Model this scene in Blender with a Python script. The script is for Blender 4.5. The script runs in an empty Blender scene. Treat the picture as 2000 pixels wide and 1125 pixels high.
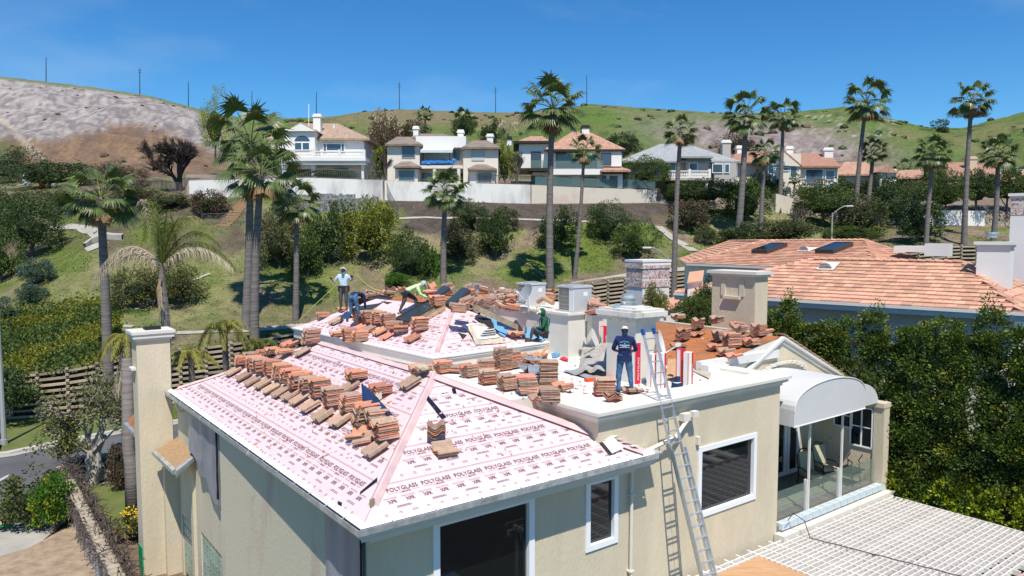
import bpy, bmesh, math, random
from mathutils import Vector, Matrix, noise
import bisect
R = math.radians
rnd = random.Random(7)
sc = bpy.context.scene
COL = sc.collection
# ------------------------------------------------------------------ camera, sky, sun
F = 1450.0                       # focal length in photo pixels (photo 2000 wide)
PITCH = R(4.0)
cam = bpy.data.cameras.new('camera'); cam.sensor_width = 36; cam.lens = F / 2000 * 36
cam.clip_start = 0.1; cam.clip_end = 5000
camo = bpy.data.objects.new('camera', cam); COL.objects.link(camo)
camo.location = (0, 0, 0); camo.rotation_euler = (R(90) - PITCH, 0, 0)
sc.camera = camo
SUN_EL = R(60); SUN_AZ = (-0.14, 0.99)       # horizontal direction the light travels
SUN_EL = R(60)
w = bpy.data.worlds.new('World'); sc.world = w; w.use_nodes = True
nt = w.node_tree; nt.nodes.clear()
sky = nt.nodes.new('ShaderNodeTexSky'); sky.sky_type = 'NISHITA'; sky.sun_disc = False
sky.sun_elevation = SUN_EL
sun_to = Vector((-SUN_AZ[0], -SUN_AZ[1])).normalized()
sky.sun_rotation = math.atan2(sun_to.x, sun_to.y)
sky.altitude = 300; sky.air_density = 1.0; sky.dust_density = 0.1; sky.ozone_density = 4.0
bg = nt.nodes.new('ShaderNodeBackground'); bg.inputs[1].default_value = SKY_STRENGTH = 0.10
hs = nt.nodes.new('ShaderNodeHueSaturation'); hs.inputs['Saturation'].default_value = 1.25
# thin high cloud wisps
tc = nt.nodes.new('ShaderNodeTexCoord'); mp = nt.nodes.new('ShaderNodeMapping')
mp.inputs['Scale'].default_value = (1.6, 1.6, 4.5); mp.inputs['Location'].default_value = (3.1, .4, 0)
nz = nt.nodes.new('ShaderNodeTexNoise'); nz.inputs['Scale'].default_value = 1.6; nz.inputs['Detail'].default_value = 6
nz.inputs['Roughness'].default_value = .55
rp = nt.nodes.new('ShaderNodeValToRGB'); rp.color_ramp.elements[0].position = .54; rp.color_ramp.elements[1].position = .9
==
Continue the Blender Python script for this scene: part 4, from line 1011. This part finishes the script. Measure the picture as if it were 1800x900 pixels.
* * *
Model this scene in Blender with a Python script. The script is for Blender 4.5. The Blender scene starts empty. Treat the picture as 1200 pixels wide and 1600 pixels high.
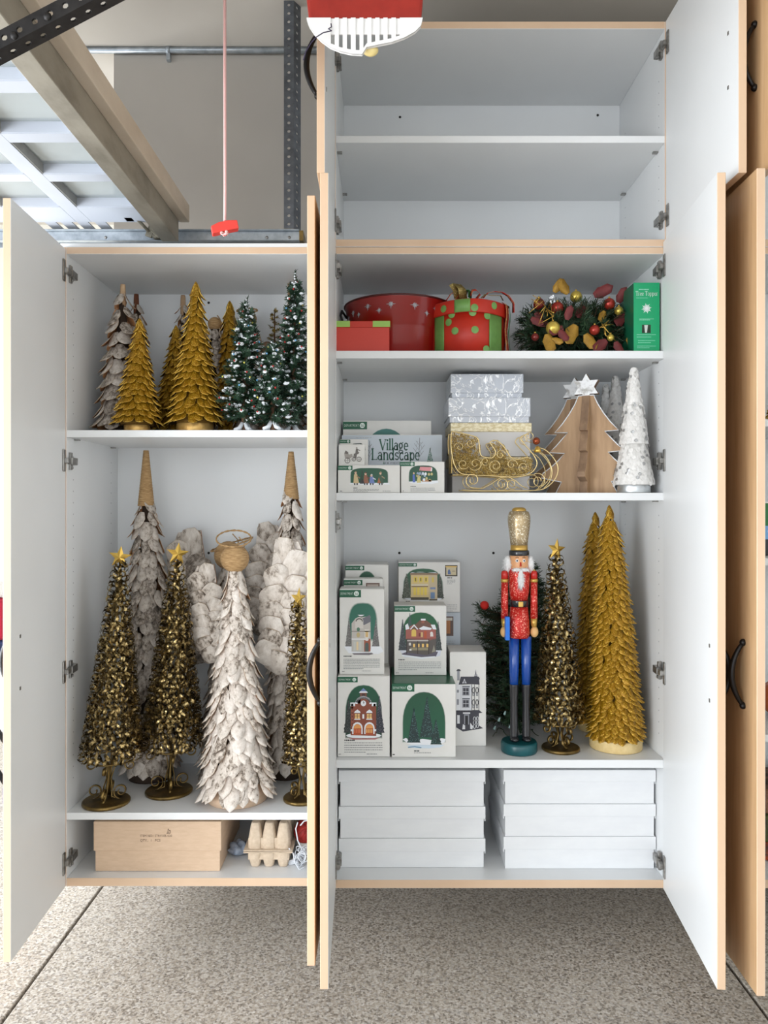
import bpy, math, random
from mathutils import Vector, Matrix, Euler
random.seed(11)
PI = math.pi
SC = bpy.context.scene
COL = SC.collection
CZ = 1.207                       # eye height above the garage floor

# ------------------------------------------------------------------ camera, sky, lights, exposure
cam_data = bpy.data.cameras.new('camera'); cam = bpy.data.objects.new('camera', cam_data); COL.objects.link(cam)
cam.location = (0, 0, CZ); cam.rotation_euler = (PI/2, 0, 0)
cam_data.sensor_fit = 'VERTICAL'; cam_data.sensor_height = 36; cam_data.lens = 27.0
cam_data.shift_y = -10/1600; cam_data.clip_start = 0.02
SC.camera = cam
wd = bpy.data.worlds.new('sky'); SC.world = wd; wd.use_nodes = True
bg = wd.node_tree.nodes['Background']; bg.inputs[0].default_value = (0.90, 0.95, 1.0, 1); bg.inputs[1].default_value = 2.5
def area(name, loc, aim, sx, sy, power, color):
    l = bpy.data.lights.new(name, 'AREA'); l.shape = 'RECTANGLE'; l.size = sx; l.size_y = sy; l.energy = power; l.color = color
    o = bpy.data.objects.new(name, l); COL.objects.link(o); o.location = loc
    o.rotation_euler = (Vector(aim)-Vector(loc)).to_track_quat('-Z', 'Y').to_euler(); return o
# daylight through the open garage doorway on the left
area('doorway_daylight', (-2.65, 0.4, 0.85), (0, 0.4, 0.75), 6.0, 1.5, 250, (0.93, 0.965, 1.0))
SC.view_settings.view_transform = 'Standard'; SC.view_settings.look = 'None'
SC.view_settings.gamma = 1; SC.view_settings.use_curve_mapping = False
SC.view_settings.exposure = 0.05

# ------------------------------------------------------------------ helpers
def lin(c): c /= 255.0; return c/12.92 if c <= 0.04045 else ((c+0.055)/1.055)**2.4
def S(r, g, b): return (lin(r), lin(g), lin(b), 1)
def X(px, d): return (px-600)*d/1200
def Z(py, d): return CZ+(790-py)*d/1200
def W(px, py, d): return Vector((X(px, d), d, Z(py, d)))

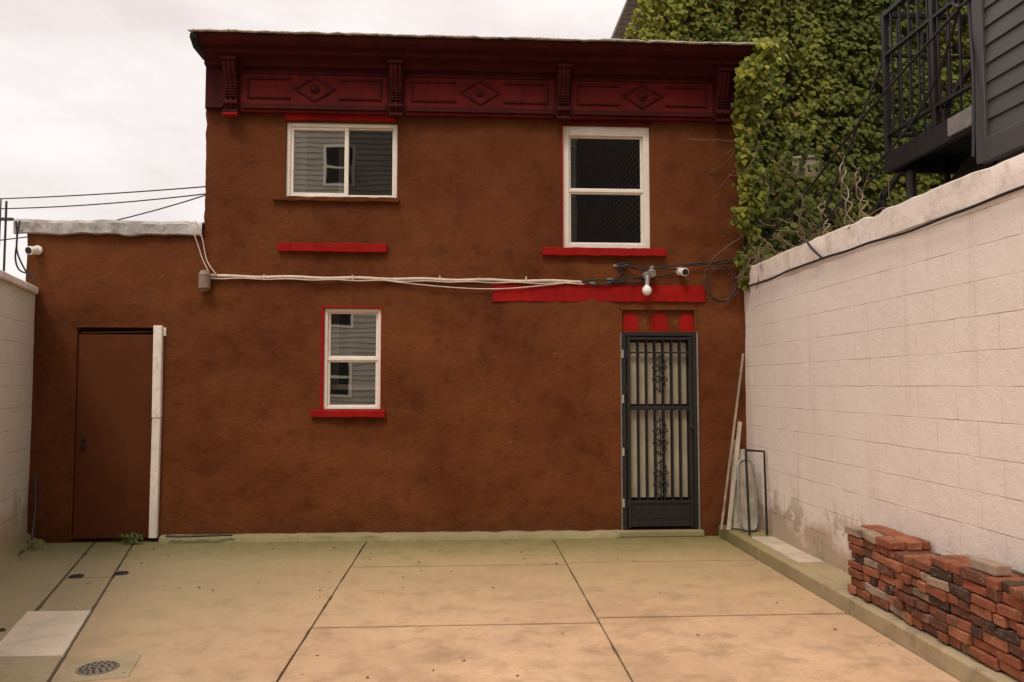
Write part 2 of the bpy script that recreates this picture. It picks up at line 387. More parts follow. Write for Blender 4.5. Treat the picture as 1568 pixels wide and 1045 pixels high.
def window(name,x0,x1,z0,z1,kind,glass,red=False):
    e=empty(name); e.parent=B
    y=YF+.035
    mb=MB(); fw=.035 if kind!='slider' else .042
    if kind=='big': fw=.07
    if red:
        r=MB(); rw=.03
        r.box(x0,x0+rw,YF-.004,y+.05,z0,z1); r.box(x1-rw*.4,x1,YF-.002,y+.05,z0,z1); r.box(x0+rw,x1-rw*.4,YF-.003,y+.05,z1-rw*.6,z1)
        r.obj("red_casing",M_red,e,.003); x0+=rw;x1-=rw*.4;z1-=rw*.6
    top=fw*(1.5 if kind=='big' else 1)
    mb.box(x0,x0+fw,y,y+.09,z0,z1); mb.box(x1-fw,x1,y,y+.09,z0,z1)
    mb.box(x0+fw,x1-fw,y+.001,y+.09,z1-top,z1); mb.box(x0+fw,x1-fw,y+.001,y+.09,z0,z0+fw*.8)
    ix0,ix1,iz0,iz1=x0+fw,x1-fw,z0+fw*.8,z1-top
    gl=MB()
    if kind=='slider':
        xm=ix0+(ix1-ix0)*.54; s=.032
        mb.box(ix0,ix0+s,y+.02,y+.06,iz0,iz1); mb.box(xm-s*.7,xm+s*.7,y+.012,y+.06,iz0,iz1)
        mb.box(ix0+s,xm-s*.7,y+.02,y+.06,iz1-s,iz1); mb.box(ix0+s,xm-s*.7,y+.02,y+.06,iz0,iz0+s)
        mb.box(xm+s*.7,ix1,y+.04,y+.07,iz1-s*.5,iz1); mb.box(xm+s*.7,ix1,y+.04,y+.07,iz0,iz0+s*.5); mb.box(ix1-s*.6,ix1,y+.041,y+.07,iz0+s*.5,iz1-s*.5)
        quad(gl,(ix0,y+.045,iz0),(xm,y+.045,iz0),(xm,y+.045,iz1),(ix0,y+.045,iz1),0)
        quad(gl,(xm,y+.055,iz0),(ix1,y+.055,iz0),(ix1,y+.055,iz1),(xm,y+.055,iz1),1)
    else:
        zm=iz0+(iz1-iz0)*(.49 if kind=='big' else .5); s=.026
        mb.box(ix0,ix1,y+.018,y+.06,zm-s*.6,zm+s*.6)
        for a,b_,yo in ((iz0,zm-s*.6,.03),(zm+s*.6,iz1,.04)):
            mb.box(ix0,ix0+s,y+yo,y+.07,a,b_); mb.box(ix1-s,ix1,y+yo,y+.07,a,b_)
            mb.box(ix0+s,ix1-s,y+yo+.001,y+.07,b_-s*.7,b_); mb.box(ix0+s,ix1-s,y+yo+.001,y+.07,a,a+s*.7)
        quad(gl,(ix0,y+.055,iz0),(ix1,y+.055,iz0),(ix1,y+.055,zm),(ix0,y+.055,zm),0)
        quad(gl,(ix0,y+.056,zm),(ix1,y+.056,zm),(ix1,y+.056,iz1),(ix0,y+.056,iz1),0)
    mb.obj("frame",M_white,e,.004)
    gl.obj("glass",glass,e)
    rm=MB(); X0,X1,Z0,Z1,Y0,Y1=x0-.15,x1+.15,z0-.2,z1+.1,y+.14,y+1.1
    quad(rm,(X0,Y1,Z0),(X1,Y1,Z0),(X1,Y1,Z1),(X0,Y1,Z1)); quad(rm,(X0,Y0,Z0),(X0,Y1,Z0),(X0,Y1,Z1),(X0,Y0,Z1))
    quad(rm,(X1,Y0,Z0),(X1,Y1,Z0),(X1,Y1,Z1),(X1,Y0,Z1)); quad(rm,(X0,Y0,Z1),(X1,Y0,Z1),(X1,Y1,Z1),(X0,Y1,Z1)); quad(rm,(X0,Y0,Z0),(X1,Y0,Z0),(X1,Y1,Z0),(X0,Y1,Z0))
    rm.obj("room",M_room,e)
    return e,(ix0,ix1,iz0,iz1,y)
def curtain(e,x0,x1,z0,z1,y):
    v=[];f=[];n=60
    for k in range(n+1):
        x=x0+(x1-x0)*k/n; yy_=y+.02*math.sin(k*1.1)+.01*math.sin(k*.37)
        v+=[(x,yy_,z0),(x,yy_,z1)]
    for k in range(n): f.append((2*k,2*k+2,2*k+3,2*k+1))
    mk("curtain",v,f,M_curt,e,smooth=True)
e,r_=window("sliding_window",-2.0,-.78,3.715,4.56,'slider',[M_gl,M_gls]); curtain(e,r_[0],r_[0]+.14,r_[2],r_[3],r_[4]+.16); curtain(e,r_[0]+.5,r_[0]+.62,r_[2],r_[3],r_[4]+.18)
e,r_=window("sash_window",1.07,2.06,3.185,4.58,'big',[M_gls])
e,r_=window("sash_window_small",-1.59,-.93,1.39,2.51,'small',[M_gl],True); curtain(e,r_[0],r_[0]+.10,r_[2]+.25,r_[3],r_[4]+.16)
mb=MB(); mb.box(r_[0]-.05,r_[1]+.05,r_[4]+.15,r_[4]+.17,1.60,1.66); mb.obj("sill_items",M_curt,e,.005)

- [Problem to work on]
Pull out only the lines from the one with "1600 pixels high." up to and including the one with "the garage floor", and drop any pictures along the way.

- [Reply]
Model this scene in Blender with a Python script. The script is for Blender 4.5. The Blender scene starts empty. Treat the picture as 1200 pixels wide and 1600 pixels high.
import bpy, math, random
from mathutils import Vector, Matrix, Euler
random.seed(11)
PI = math.pi
SC = bpy.context.scene
COL = SC.collection
CZ = 1.207                       # eye height above the garage floor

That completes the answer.